At first, I had to surrender to the program. I had to learn what a plan of eating was and what healthy portions looked like. I did not want to make outreach calls or go to meetings, but I did because I wanted out of the prison I had created for myself.

The most challenging part of my recovery presented itself when I was a year abstinent. I came in touch with a new layer of delusion that scared me at first, but my recovery was already shaking years of ingrained misconceptions and old beliefs. God was asking me to surrender more. At the beginning, I was asked to surrender the externals I was clinging to, the ones that made me feel safe. But then came the surrender of other, more sophisticated safety mechanisms, ones that were showing up in the way I had developed love and connection with others.

Things like busyness started showing up as problematic and obstructive of my connection with God. Letting go of doing too much led to pockets of time where I was faced with a new feeling: boredom. Who am I if I am not doing something? Am I of true value if I’m not helping someone? When I came to the realization that God loves me whether I do something or don’t, I had to surrender the fear of not having validation from others that I was good enough. A new journey started.

“Let go,” I could hear the voice saying. “You’re safe, just because you are—no need to prove or to push.”

I felt an emptiness and feared crashing into despair and going back to destructive patterns. “Can I do this?” This question was my only prayer.

And then came the miracle, a new sense of power and connection.

The synchronicities I’ve experienced after that moment are beyond description, but what has felt even more liberating is a new level of awareness and faith: faith that I’m taken care of in any situation, faith that God will always be there.

In the past year, I’ve had to surrender worship of my career and let go of a very important position in a company because it wasn’t serving me anymore.
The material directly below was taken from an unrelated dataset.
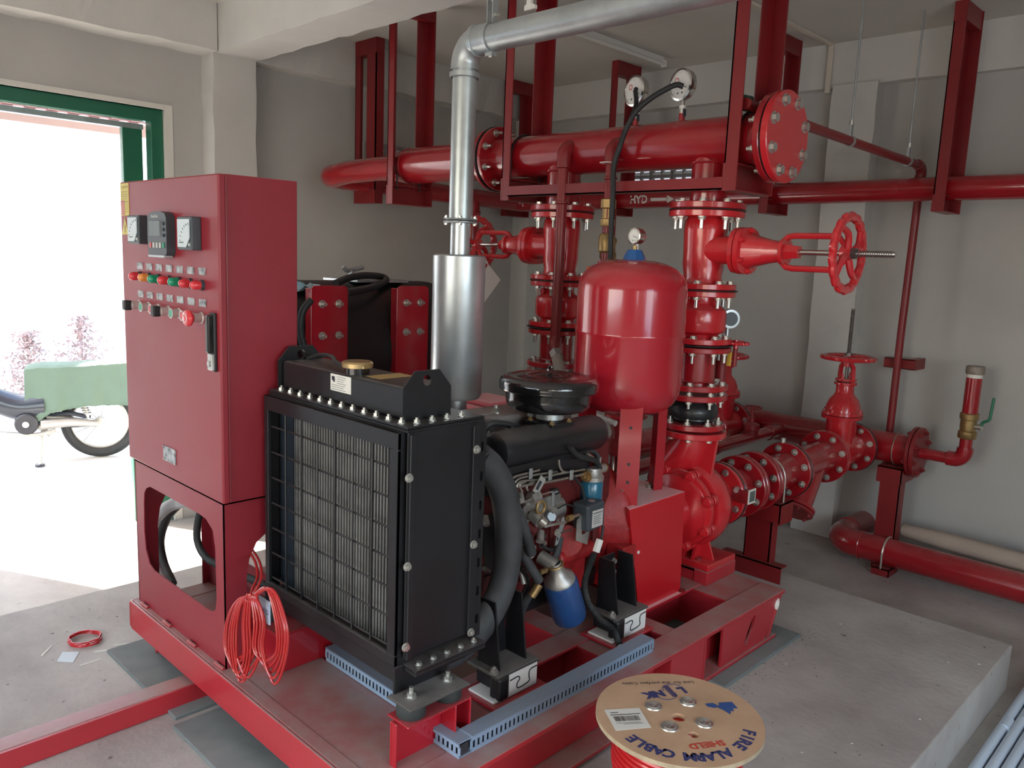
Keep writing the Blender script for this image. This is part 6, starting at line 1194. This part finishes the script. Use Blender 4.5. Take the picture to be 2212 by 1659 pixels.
def chip(x, y, z, s_):
    a_ = rnd.uniform(0, PI); d = V(math.cos(a_), math.sin(a_), 0)*s_; e_ = V(-d.y, d.x, 0)*rnd.uniform(.3, .9); c_ = V(x, y, z+.0008)
    deb.add([c_+d, c_+e_, c_-d*.8, c_-e_, c_+V(0, 0, s_*.35)], [(0, 1, 4), (1, 2, 4), (2, 3, 4), (3, 0, 4)])
for k in range(330): x, y = rnd.uniform(-3.6, -.7), rnd.uniform(.3, 3.8); chip(x, y, 0, rnd.choice((.002, .003, .003, .005, .007)))
for k in range(160): x = rnd.gauss(-1.30, .035); y = rnd.uniform(2.5, 3.3); chip(x, y, 0, rnd.uniform(.0015, .004))
for k in range(80): x, y = rnd.uniform(-2.0, .5), rnd.uniform(3.9, 4.8); chip(x, y, ZF, rnd.uniform(.003, .006))
deb.build('floor_debris', mat('dark_grit', (.10, .09, .085), .9), kind='stuff', loc=(-1.5, 2, 0))
deb = MB()
for k in range(110): x, y = rnd.uniform(-3.6, -.7), rnd.uniform(.4, 3.8); chip(x, y, 0, rnd.choice((.003, .004, .007)))
deb.build('white_chips', mat('white_chips', (.72, .70, .66), .8), kind='stuff', loc=(-1.5, 2, 0))
# white conduits at the lower right
for k in range(5):
    x = -.60+.042*k; yy = 1.6+.12*k
    t = MB(); t.cyl((x, yy, ZF+.02), (x-.01, 4.35-.1*k, ZF+.02), .019, n=20); o = tag(t.build('white_conduit', CONDUIT, loc=(x, 3, ZF+.02)), 'white plastic conduit on the floor beside the plinth, %s from the plinth edge' % ('nearest', 'second', 'third', 'fourth', 'farthest')[k], 'conduit', 'white conduits beside the plinth')
    MB().cyl((x, 3.45+.12*k, ZF+.02), (x-.0005, 3.53+.12*k, ZF+.02), .0215, n=20).build('socket_end', CONDUIT, o)
# ================================================================== MOTORBIKE OUTSIDE
gz = -.25
bk = thing('motorbike', 'dark motorbike parked in the sunny yard outside the doorway', 'motorbike', (-7.3, 1.9, gz))
fdir = V(-.47, -.88, 0).normalized(); side = V(-fdir.y, fdir.x, 0)      # side: to the bike's left
if side.dot(V(.7, -.7, 0)) < 0: side = -side
rc = V(-7.07, 2.36, gz+.30)
def B(f_, s_, z): return rc+fdir*f_+side*s_+Z*(z-.30)
DG = mat('dark_bike_plastic', (.03, .035, .045), .25, coat=.4); CR = mat('bike_alloy', (.50, .48, .44), .4, metal=.6)
for f_, nm in ((0, 'rear_wheel'), (1.24, 'front_wheel')):
    wq = MB().torus(B(f_, 0, .30), side, .262, .038, 44, 12).build(nm, RUB, bk); MB().torus(B(f_, 0, .30), side, .215, .012, 44, 8).build('rim', CR, wq); MB().cyl(B(f_, -.05, .30), B(f_, .05, .30), .045, n=20).build('hub', CR, wq)
    for k in range(14): a_ = k*PI/7; d = fdir*math.cos(a_)+Z*math.sin(a_); MB().cyl(B(f_, 0, .30)+d*.04, B(f_, 0, .30)+d*.212, .003, n=5).build('spoke', CR, wq)
MB().tube([B(.0, .12, .31), B(.20, .14, .33), B(.40, .16, .32)], .034, 10, sub=4, rr=[.028, .045]).build('swing_arm', CR, bk)
MB().tube([B(.05, .11, .36), B(.22, .12, .40), B(.42, .10, .36), B(.25, .11, .30), B(.05, .11, .30)], .018, 8, sub=4).build('chain_cover', DG, bk)
MB().tube([B(.06, .12, .34), B(.13, .11, .58)], .014, 8).build('shock_absorber', CR, bk)
m = MB()
for k in range(8): m.torus(B(.075+.007*k, .118, .40+.020*k), Z, .028, .005, 16, 6)
m.build('shock_spring', CR, bk)
m = MB(); m.cyl(B(.50, -.12, .37), B(.50, .13, .37), .10, n=24); m.cyl(B(.50, .12, .33), B(.50, .20, .33), .085, n=24); m.build('engine_case', mat('engine_dark', (.05, .05, .055), .4, metal=.4), bk, bevel=.01); MB().cyl(B(.50, .20, .33), B(.50, .212, .33), .025, n=16).build('case_boss', CR, bk)
MB().tube([B(.30, .16, .27), B(.45, .18, .24), B(.75, .16, .26)], .018, 8, sub=4).build('foot_rest_bar', CR, bk); MB().tube([B(.35, .10, .22), B(.40, .13, .28), B(.46, .12, .36), B(.30, .11, .36), B(.10, .1, .33)], .022, 8, sub=4).build('frame_plate', CR, bk)
MB().tube([B(.40, .14, .26), B(.40, .22, .12), B(.40, .27, .01)], .013, 8).build('side_stand', CR, bk); MB().disc(B(.40, .27, .012), Z, .035, .02).build('stand_foot', DG, bk)
m = MB(); m.tube([B(.38, .06, .46), B(.60, .08, .46), B(.85, .08, .60), B(1.05, .04, .86)], .05, 12, sub=5, rr=[.13, .06]); m.build('leg_shield', DG, bk)
MB().tube([B(-.30, 0, .66), B(-.10, .0, .66), B(.2, 0, .62), B(.45, 0, .56)], .07, 12, sub=4, rr=[.05, .10]).build('tail_body', DG, bk)
MB().tube([B(1.24, 0, .30), B(1.12, 0, .66), B(1.05, 0, .92)], .026, 10).build('front_fork', CR, bk)
MB().tube([B(1.0, .32, 1.02), B(1.03, .2, 1.0), B(1.05, 0, .96), B(1.03, -.2, 1.0), B(1.0, -.32, 1.02)], .014, 10, sub=4).build('handlebar', DG, bk)
hb = MB().cyl(B(.99, .26, 1.02), B(.93, .36, 1.0), .020, n=14).build('grip', mat('blue_grip', (.05, .15, .4), .4), bk)
MB().tube([B(1.02, .20, 1.02), B(1.04, .24, 1.12), B(1.02, .28, 1.19)], .006, 8, sub=4).build('mirror_stalk', DG, bk)
oval_loft(MB(), B(1.02, .30, 0)[:2], [(B(0, 0, 1.16).z, .02, .02), (B(0, 0, 1.18).z, .07, .05), (B(0, 0, 1.24).z, .075, .05), (B(0, 0, 1.27).z, .03, .03)]).build('mirror', DG, bk)
# tarpaulin draped over the seat
nu, nv = 40, 30; vs = []; rnd = random.Random(9)
for i in range(nu+1):
    f_ = -.42+.93*i/nu
    ztop = .80-.02*math.sin(f_*4)-.10*max(0, f_-.42)*2
    lowl = .47-.16*max(0, (f_-.05))*1.2-.06*max(0, 1-abs(f_-.43)*9)+.10*max(0, f_-.44)*8
    for j in range(nv+1):
        v = -1+2*j/nv; av = abs(v); sg = 1 if v > 0 else -1
        if av < .32: s_, z = v/.32*.13, ztop+.02*math.cos(v/.32*PI/2)
        else: k = (av-.32)/.68; s_ = sg*(.13+.05*k+.014*math.sin(f_*22+sg)*k+.008*math.sin(f_*47+1)*k); z = ztop+.0-(ztop-lowl)*k
        vs.append(B(f_, s_+rnd.uniform(-.002, .002), z+rnd.uniform(-.003, .003)))
m = MB().add(vs, [(i*(nv+1)+j, i*(nv+1)+j+1, (i+1)*(nv+1)+j+1, (i+1)*(nv+1)+j) for i in range(nu) for j in range(nv)], True)
o = tag(m.build('tarpaulin', TARP, loc=rc), 'green cloth cover draped over the motorbike seat', 'cover'); so_ = o.modifiers.new('thick', 'SOLIDIFY'); so_.thickness = .004
# dry shrubs in front of the yard wall
SHR = mat('dry_shrub', (.50, .36, .34), .9, noise=.3, nscale=3); SHG = mat('pale_shrub', (.46, .48, .38), .9, noise=.3, nscale=3)
for k, (y, x, h_, mt_) in enumerate(((1.2, -10.2, .95, SHG), (1.9, -10.4, .85, SHG), (2.7, -10.3, .75, SHR), (3.3, -10.4, .9, SHR), (.4, -10.3, .9, SHG))):
    t = thing('dry_shrub', 'pale dry shrub by the yard wall, %s from the left' % ('second', 'third', 'fourth', 'rightmost, fifth', 'first')[k], 'shrub', (x, y, gz)); m = MB(); rnd = random.Random(k)
    for q in range(900):
        a_, r_, z_ = rnd.uniform(0, 2*PI), rnd.uniform(.02, .42)*rnd.random()**.3, rnd.uniform(.05, h_); r_ *= math.sin(min(1, z_/h_+.15)*PI)**.5 if z_ < h_*.84 else .4
        c_ = V(x+r_*math.cos(a_), y+r_*math.sin(a_), gz+z_); d = V(rnd.uniform(-1, 1), rnd.uniform(-1, 1), rnd.uniform(-.3, 1)).normalized()*rnd.uniform(.015, .045); e_ = d.cross(V(rnd.uniform(-1, 1), rnd.uniform(-1, 1), rnd.uniform(-1, 1))).normalized()*.012
        m.add([c_-d, c_+e_, c_+d, c_-e_], [(0, 1, 2, 3)])
    m.build('leaves', mt_, t, kind='stuff'); MB().cyl((x, y, gz), (x, y, gz+h_*.6), .012, n=6).build('stem', SHR, t)
tag(MB().tube([V(-10.885, 5.55, 2.90), V(-10.84, 5.52, 2.98), V(-10.84, 5.62, 2.92), V(-10.885, 5.60, 2.72)], .05, 8, sub=4).build('wall_bracket', mat('old_bracket', (.35, .33, .3), .7), loc=(-10.88, 5.5, 2.9)), 'small broken bracket high on the bright yard wall', 'bracket')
I’ve had to surrender the idea that family comes first. I’ve learned that God comes first, and there is no negotiation in this. I’ve learned to surrender putting other people on a pedestal and making them my higher power, including my sponsor. I’ve had to let go of prejudices and pride. But I never found these more difficult than going through the experience of letting go of busyness and being faced with boredom.

Accepting that God is pure joy, light, and happiness—feelings that are experienced independently of what happens in the outside world—is a very difficult concept for an addict of my degree. But the moment I go within and connect to peace, to “the Presence of Infinite Power and Love” (Alcoholics Anonymous, 4th ed., p. 56), is the moment I give God an opportunity to show up in my life. For me today, “God either is, or He isn’t” (p. 53); he is everything or he is nothing.

I’m infinitely grateful to be able to realize that surrender can happen 24/7. There is not one thing that cannot be surrendered to the infinite Power. As I am in my first two years of abstinence, I often find myself in some sort of withdrawal, and I am learning to be okay with it because today I want to know God more than anything. I want to be in church 24/7, never abandoning this Power that is showing me what needs to go and what needs to stay. For today, God is showing me that I am enough and that he loves me just because I am. I am a gift to the world and have been gifted with the ability to connect to the Power. Thank you, God, the Fellowship, and this OA Twelve Step program for sharing the discovery of what unconditional love is.